Evaluation of equivalent black carbon source apportionment using observations from Switzerland between 2008 and 2018

Abstract

Abstract. Black carbon (BC) or soot is a constituent of particulate matter (PM) which is relevant for negative human health and climate effects, and despite the lack of direct legal limits, it is recognised as an important atmospheric pollutant to monitor, understand, and control. Aethalometers are instruments which continuously monitor BC by measuring absorption at a number of distinct wavelengths. If collocated elemental carbon (EC) observations are used to transform these values into BC mass, by convention, the result is named equivalent black carbon (EBC).
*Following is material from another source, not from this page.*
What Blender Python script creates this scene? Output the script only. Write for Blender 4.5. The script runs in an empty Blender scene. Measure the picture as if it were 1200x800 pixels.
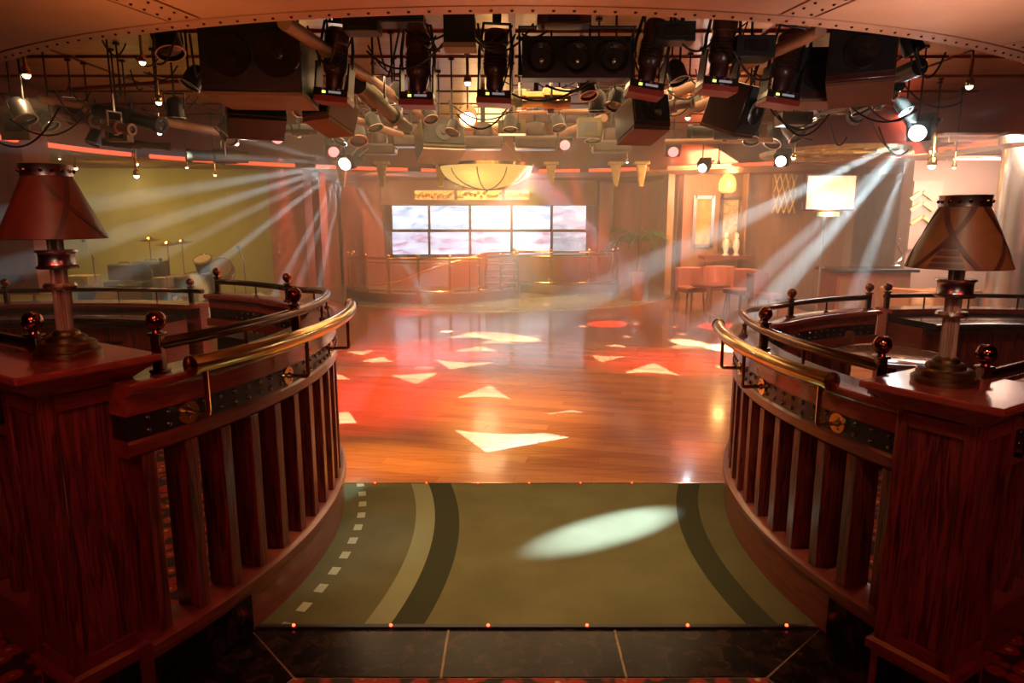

BC emitted by different combustion processes has different optical absorption characteristics, and this can be used to apportion EBC mass into traffic (EBCTR) and woodburning (EBCWB) components with a data processing technique known as the aethalometer model. The aethalometer model was applied to six EBC monitoring sites across Switzerland (using data between 2008 and 2018) and was evaluated by investigating diurnal cycles, model coefficients, and ambient temperature dependence of the two EBC components. For one monitoring site, San Vittore, the aethalometer model failed to produce plausible outputs. The reason for this failure was likely due to a high load of freshly emitted wood smoke during the winter which should be thought of as a third distinct emission source. After model evaluation, the trend analysis indicated that EBCTR concentrations at the remaining five locations significantly decreased between 2008 and 2018. EBCWB also demonstrated significant decreases in most monitoring locations but not at a monitoring site south of the Alps with a high PM load sourced from biomass burning. Ratios of EBC and particulate matter with a diameter of less than 2.5 µm (PM2.5) suggested that EBC contributes 6 %–14 % of the PM2.5 mass in Switzerland. The aethalometer model is a useful data analysis procedure but can fail under certain conditions; thus, careful evaluation is required to ensure the method is robust and suitable in other locations.